Gross domestic fixed capital formation, which covers expenditure on building and construction as well as investment, fell by 5.4% year-on-year in Q4 (Table 1). This component of GDP is generally more volatile and the slump in Q4 was mainly due to the completion of the Hong Kong section of the Guangzhou-Shenzhen-Hong Kong Express Rail Link and the Hong Kong-Zhuhai-Macao Bridge, which opened in September and October 2018 respectively, as well as the decline in the costs of ownership transfer amid a cooling property market. 

Inbound tourism performed strongly in Q4, thanks to the launch of the major transport links between Hong Kong and Mainland China (Figure 3). For the whole year of 2018, visitor arrivals reached a record high of 65.1 million, representing an 11.4% growth. To put this number into perspective, visitor arrivals to the United States and Japan were 77 million and 29 million, respectively, in 2017.

Mainland visitors, who accounted for 78% of the total, rose 14.8% in 2018. Of these, overnight visitors increased 7.4% while same-day visitors rose by 20.1%. Although the latest data for the average spend per Mainland overnight tourist in 2018 has not been released yet, the number is likely to follow the continuing downward trend, given that the weakness of the RMB will have weighed on their purchasing power.

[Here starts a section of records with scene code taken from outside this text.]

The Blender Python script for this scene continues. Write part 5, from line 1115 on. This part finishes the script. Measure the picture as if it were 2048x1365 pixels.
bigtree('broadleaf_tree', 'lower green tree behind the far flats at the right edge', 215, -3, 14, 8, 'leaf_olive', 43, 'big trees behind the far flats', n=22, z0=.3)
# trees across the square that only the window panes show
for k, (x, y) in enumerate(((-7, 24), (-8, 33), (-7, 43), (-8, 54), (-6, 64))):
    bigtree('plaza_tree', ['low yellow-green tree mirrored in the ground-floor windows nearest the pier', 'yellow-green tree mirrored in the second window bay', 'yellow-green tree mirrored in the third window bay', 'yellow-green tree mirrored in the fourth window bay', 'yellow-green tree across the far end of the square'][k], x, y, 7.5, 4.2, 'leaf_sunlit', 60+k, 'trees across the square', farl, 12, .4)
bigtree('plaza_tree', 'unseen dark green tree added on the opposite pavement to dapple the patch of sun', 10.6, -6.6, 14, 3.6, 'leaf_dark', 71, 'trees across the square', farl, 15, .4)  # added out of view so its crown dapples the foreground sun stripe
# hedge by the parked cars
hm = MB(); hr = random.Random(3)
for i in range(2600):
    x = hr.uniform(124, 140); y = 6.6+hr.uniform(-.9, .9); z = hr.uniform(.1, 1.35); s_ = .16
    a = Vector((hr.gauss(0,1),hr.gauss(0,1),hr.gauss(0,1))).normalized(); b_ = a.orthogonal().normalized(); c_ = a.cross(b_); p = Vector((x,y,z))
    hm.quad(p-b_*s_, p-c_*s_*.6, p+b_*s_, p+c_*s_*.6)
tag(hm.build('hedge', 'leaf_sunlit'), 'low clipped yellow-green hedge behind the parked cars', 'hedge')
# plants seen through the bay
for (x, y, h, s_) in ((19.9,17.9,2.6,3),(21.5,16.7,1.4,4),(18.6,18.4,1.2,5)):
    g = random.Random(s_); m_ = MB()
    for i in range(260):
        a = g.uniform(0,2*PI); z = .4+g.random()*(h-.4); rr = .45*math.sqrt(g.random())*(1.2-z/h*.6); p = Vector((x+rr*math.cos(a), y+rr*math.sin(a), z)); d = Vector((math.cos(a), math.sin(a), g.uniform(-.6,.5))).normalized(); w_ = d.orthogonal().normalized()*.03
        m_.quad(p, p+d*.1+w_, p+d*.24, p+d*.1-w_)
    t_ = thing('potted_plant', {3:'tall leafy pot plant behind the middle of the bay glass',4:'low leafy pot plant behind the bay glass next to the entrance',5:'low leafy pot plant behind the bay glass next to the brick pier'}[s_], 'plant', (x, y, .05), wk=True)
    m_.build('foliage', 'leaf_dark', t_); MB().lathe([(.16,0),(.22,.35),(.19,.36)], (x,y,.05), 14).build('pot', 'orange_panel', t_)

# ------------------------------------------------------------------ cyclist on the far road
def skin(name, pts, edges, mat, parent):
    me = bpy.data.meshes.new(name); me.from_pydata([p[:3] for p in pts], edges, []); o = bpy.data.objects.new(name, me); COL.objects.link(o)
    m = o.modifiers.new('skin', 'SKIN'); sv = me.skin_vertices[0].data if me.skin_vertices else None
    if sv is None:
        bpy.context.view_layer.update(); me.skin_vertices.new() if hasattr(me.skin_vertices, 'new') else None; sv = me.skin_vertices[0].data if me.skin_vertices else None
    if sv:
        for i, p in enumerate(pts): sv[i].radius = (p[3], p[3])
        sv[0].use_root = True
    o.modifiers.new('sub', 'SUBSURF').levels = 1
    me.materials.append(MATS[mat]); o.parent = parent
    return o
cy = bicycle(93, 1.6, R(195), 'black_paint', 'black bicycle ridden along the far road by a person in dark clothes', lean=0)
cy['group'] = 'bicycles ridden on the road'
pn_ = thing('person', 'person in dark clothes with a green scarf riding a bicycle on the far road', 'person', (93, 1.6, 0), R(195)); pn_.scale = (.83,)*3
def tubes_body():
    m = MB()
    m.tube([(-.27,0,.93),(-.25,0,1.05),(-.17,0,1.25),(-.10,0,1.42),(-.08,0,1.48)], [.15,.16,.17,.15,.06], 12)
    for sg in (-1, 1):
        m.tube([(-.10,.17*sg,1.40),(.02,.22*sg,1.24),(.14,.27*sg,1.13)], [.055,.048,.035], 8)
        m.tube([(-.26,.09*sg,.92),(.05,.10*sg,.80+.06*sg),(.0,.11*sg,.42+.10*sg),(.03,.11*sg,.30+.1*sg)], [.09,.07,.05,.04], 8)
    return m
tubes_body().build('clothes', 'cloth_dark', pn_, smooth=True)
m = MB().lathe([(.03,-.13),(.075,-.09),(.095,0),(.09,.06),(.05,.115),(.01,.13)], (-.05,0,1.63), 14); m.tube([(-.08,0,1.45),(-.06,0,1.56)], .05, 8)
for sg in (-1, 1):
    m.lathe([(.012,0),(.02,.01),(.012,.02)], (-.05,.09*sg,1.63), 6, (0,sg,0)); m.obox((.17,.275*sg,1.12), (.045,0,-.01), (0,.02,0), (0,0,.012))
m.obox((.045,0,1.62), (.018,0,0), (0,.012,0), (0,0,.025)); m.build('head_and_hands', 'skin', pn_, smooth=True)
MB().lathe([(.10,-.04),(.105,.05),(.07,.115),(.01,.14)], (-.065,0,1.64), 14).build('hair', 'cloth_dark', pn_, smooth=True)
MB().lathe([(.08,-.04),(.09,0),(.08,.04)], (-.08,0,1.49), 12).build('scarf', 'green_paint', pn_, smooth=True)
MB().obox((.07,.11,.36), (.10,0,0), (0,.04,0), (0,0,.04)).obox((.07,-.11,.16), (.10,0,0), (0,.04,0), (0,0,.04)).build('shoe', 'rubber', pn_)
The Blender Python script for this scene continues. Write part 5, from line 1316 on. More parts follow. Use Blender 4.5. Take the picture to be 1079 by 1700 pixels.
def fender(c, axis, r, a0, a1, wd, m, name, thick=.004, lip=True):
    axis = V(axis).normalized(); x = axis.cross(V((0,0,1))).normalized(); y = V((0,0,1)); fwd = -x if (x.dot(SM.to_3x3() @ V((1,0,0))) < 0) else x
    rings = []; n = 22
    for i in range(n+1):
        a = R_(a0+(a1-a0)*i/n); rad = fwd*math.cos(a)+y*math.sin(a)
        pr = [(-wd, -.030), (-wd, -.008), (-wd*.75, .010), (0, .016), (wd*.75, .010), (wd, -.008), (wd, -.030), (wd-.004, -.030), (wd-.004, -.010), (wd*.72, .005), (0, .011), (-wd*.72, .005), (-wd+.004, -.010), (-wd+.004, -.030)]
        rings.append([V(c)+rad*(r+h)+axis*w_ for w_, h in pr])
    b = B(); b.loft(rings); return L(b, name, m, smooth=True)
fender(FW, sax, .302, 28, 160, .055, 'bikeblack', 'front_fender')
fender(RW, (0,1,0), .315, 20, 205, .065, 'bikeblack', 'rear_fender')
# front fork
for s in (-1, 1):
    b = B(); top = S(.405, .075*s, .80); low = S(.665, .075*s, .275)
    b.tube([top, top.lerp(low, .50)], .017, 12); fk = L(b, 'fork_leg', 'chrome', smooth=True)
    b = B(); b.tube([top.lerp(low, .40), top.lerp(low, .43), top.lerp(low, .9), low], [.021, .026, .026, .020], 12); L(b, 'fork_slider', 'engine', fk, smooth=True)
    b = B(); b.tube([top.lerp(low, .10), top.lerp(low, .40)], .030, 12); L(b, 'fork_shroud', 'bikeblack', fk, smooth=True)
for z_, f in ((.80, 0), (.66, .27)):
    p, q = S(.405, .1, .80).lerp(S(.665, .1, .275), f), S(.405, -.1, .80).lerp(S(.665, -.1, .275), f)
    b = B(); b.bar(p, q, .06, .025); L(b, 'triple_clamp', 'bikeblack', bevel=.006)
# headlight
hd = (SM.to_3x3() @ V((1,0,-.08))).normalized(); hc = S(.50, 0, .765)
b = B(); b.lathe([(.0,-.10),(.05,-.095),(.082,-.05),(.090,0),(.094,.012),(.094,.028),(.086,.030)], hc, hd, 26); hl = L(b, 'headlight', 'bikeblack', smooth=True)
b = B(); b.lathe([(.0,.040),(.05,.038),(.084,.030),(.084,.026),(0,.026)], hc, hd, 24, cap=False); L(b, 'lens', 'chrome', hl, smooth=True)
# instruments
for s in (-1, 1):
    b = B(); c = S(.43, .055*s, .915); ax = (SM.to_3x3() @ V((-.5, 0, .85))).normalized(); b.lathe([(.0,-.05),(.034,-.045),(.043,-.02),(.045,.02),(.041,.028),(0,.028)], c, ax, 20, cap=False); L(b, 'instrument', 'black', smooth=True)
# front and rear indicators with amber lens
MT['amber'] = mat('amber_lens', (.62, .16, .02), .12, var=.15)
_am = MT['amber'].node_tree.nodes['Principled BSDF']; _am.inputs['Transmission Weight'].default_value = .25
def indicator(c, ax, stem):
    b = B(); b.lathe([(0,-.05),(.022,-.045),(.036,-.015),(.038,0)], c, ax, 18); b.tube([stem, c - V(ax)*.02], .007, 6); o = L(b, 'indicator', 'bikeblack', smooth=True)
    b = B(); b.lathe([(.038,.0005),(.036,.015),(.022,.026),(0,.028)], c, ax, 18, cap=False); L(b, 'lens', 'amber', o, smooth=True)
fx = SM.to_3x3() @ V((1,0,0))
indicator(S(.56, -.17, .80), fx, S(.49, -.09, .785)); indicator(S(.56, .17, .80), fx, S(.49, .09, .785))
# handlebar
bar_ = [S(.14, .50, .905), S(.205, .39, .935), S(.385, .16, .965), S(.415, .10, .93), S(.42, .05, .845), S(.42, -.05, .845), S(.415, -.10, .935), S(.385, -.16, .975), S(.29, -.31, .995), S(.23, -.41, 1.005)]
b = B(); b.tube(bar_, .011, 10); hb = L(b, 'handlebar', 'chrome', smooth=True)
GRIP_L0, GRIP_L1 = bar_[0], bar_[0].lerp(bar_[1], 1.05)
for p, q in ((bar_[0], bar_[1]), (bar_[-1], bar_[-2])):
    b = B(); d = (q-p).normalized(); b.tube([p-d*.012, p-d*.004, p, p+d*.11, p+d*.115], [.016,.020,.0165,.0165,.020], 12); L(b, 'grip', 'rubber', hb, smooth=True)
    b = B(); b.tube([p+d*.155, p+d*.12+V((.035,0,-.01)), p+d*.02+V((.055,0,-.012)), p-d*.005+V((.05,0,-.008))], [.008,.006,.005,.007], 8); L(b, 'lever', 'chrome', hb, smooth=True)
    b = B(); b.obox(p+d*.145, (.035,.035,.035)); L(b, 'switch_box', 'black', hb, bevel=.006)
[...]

The proportion of same-day visitors rose from 52% in 2017 to 55% in 2018, while that of overnight visitors dropped from 48% to 45%. The increased propensity for day trips should temper any excitement about the overall increase in visitor numbers. This is because visitor arrivals are set to rise further in 2019 due to the opening of both the Express Rail Link and the bridge to Macao and Zhuhai. Considering the fact that day-trippers normally spend much less than overnight visitors, we should aim to attract tourists who are more willing to spend instead of simply boosting the overall visitor figure. 

Business sentiment in the city turned much more cautious towards the end of last year, as reflected in the results of the Business Tendency Survey conducted by the Census and Statistics Department (Figure 4). The proportion of large enterprises expecting a weaker business situation in Q1 of 2019 outweighed the proportion of those expecting a better situation by 12 percentage points (net balance of -12), compared with the positive net balance of 2 percentage points in the previous quarter. 

Should Hong Kong maintain its positioning as a highly externally oriented economy, it must accept its fate of being vulnerable to exogenous changes in the global arena. From the perspective of public finances, the Hong Kong Government may have reason to feel comfortable, as its cash pile in fiscal reserves is estimated to increase by $58.7 billion for 2018-19, reaching $1,161.6 billion by the end of March this year. 

The development of the Greater Bay Area should be a key driver of Hong Kong’s growth in the coming decades, but it is not going to change the city’s vulnerability to fluctuations in the external environment. 
Few can deny that Hong Kong lacks effective tools to respond promptly to economic changes, especially when the Hong Kong Monetary Authority cannot adopt discretionary monetary management under the currency peg system. 

While the Basic Law calls for the Hong Kong Government to achieve a balanced budget, a framework of counter-cyclical measures could be useful to help stabilize the economy. This is easier said than done and may require some imagination as, for one thing, our ageing society is already putting pressure on social welfare and health services expenditure. 

One strategy could be to establish a formal mechanism for using part of Hong Kong’s fiscal reserves to even out the fluctuations in the economy. In this regard, we are looking forward to hearing the Financial Secretary’s thoughts when the Government provides more details on its Budget initiatives.